DATA LINES:

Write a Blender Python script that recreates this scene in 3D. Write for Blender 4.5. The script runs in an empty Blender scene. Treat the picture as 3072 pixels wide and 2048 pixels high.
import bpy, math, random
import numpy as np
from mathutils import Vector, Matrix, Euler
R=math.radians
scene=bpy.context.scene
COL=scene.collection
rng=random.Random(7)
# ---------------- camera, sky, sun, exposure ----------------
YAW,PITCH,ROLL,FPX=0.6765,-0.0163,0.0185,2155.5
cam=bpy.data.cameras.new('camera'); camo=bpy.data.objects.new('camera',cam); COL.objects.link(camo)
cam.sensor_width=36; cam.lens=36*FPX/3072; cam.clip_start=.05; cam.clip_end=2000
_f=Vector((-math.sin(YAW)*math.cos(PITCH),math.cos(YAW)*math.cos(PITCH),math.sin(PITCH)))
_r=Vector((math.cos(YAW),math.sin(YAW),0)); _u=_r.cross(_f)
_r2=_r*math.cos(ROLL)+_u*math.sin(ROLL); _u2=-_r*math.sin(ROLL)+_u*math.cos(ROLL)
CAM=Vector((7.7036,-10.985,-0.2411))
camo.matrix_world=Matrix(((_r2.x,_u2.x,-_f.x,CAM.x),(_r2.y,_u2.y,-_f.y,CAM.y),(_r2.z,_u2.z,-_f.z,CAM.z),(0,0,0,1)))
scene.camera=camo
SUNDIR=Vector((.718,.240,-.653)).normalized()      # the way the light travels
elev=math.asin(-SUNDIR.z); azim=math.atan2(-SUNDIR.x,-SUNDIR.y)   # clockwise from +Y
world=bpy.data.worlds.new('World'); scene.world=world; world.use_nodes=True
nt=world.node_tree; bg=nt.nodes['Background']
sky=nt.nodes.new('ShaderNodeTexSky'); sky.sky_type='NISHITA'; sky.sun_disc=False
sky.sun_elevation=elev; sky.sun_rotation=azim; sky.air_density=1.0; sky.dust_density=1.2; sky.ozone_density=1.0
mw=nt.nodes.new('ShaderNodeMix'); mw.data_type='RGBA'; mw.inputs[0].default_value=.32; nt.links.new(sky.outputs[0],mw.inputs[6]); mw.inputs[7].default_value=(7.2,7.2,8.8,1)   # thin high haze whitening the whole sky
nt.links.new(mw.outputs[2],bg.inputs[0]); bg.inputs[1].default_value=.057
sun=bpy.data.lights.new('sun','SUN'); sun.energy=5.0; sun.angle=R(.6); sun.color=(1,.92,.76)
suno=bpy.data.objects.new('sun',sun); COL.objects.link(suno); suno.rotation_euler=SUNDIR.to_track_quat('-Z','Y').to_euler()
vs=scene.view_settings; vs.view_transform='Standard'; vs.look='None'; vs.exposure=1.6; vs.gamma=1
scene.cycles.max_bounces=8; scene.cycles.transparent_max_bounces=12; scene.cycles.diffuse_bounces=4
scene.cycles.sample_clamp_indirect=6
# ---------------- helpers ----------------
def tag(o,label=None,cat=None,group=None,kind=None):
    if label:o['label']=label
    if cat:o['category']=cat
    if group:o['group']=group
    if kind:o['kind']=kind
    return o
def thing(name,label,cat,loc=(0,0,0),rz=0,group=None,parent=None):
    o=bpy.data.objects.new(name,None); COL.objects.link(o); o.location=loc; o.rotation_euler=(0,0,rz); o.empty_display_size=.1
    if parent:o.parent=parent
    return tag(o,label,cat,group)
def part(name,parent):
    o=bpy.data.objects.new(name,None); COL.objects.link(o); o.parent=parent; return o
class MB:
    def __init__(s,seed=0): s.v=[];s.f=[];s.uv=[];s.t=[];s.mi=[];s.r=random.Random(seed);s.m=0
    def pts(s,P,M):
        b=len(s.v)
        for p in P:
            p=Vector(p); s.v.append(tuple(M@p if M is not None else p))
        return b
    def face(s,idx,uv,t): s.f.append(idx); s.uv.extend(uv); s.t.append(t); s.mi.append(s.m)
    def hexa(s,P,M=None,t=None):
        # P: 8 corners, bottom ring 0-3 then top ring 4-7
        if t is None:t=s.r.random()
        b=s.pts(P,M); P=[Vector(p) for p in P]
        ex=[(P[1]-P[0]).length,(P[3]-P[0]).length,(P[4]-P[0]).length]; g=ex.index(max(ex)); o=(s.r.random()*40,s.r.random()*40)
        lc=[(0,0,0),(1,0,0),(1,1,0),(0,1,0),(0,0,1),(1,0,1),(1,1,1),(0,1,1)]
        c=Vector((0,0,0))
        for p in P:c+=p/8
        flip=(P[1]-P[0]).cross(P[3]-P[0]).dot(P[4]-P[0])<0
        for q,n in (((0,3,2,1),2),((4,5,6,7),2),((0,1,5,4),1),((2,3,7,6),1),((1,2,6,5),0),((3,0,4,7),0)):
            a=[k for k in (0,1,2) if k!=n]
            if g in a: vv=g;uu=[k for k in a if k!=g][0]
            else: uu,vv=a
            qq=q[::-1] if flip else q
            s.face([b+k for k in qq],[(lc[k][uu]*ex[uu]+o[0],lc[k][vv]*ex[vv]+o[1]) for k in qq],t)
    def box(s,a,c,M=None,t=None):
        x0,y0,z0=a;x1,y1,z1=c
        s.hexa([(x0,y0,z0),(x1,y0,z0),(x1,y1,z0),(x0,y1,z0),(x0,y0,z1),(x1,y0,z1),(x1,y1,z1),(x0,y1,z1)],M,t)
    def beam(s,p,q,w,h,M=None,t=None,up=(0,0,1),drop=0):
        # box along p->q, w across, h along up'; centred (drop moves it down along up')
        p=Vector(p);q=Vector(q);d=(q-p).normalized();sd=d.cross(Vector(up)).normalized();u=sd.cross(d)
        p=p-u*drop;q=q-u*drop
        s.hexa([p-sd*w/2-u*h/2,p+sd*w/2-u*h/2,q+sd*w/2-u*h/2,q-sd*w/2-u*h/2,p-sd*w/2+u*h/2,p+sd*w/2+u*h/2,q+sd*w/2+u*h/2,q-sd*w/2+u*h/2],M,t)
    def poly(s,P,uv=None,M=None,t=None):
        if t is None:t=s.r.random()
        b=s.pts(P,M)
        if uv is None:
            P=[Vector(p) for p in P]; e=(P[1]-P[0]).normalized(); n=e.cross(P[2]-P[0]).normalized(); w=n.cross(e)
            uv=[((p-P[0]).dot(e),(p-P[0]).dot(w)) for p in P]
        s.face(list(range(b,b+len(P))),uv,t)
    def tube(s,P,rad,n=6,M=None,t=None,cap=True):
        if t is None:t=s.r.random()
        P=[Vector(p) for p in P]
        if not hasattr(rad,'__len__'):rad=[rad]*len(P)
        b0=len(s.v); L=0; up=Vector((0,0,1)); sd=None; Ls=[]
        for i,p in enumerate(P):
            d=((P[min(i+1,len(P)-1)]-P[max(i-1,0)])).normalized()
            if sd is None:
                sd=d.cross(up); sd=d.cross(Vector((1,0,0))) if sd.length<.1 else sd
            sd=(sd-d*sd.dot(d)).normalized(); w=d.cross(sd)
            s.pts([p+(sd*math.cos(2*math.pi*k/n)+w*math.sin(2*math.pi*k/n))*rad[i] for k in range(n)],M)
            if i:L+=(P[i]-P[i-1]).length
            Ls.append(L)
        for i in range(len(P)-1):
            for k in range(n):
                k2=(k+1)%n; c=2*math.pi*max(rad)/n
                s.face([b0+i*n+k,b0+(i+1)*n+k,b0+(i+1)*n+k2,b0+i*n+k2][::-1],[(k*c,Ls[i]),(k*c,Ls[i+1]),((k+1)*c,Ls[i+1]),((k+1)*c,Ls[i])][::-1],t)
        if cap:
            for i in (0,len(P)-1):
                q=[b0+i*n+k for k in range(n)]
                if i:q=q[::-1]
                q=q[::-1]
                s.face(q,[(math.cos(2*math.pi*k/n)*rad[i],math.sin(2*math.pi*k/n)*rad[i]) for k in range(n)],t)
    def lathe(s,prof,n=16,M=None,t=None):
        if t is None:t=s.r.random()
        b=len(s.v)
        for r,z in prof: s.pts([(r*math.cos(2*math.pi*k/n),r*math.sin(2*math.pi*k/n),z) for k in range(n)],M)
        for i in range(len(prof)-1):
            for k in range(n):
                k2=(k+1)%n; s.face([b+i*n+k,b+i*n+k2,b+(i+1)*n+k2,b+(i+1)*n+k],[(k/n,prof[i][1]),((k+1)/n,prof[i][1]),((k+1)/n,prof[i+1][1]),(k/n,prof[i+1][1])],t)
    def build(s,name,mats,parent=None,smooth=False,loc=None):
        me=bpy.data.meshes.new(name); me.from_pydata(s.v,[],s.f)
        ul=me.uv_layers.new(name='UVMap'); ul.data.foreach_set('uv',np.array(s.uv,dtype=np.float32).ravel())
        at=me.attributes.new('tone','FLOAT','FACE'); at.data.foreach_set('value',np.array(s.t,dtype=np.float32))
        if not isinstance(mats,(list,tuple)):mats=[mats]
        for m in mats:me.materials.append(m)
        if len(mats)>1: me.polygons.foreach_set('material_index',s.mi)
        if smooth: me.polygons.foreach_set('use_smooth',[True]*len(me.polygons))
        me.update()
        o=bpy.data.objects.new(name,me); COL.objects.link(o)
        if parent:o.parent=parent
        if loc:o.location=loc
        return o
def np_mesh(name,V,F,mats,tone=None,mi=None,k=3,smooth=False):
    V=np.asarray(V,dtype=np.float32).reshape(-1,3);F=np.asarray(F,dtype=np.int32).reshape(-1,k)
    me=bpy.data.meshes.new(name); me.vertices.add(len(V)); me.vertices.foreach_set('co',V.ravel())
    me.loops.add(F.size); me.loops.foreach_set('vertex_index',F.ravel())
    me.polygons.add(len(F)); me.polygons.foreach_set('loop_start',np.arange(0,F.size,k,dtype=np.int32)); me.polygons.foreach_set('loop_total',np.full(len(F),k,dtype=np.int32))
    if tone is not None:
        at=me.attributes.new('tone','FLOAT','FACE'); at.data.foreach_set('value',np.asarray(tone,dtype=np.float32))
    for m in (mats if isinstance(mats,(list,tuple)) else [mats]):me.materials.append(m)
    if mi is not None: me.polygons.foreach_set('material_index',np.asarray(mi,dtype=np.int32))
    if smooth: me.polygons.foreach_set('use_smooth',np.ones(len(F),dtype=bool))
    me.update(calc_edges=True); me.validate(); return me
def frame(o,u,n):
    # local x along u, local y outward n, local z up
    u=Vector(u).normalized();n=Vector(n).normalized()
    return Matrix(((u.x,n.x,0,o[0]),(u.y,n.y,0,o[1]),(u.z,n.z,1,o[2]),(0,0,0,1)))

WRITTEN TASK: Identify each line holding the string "scene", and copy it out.

REPLY:
Write a Blender Python script that recreates this scene in 3D. Write for Blender 4.5. The script runs in an empty Blender scene. Treat the picture as 3072 pixels wide and 2048 pixels high.
scene=bpy.context.scene
COL=scene.collection
scene.camera=camo
world=bpy.data.worlds.new('World'); scene.world=world; world.use_nodes=True
vs=scene.view_settings; vs.view_transform='Standard'; vs.look='None'; vs.exposure=1.6; vs.gamma=1
scene.cycles.max_bounces=8; scene.cycles.transparent_max_bounces=12; scene.cycles.diffuse_bounces=4
scene.cycles.sample_clamp_indirect=6